2020.04.20更新

マンション経営による相続税対策効果はゆっくりと無くなっていく

現行の税制では、注意すべきことはあるものの、マンション経営による相続税対策が効果的であることは紛れもない事実です。ただ、マンション経営が事業であることを理解し、立地の検討や入居者ニーズを押さえた建物を建てても、相続税効果が発揮されないケースがあります。

節税効果は新築時に最も高いが……

マンション経営による相続税対策の効果が最も大きくなるのは、建てた直後になります。時間の経過により節税効果は小さくなり、やがてはマイナスになってしまいます。これは、高い入居率を保ち順調に賃料収入を得ることで、早い時期に訪れます。

建築後の相続対策効果推移

シミュレーションの条件

  • 建物は新築で減価償却期間は30年(30年後、評価はゼロになる)
  • 建物の相続税評価額を建築費の35%(※)とし、30年後には評価はゼロになる
  • ※35%としたのは「建築費の50% × (1-借家権割合30%)」から建物の建築資金は20年で回収する

建築後、相続発生までの期間によってはなんらかの対策が必要

グラフは横軸が時間、縦軸が財産額になります。

(1)の線は、建物の建築費となります。仮に建築費が1億円だとすると、減価償却されて30年後に0円となります(前提条件1)。

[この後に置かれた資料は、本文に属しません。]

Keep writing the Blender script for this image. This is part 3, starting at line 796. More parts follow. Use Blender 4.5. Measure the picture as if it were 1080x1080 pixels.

(2)の線は、建物の相続税評価額(固定資産評価額)となります。元は現金であった1億円がアパート・マンションに形を変えたことで相続税対策効果が生まれます。新築時には35%、3,500万円まで圧縮されました(前提条件2)。3,500万円をスタートとして、その後、30年かけてゆっくり0円になっていきます。

1)、(2)の線は右肩下がりで、30年という長い時間をかけて0円に向かって減っていくのが特徴です。

(3)の線は賃料収入の累計を表しており、右肩上がりになります。0円からスタートして20年間で建築費の1億円の回収に向かい(前提条件3)、その後も増加していきます。20年間で回収するため、30年スパンの(1)、(2)の線と比較してもスピードは速く、新たな家賃収入が家主の元に入ってくることが分かります。つまり、家主は新しい財産を年々築いている状態で、投資資金の圧縮効果をどこかで追い抜くことができるでしょう。④の線はその状況を表した線となります。

30年かけて0円に向かって減っていく建物の相続税評価額(2)に、20年で建築の回収に向かう賃料収入の累計(3)を合わせました。

それにより、このケースでは20年経過する前に相続税対策効果は消滅してしまうのがグラフから見て取れます。

賃貸住宅の建築による相続税評価額の圧縮効果は、新築直後がもっと大きく、相続までの期間が長くなるにつれて圧縮効果は薄れていきます。しかもマンション経営の状況が順調で家賃収入が入るほど圧縮効果は薄れるスピードも速くなります。

このようなケースから浮かび上がる問題点は、アパート・マンションを建築してから相続発生時期まで長期間に及ぶような場合、並行してなんらかの対策を取らなければならないということです。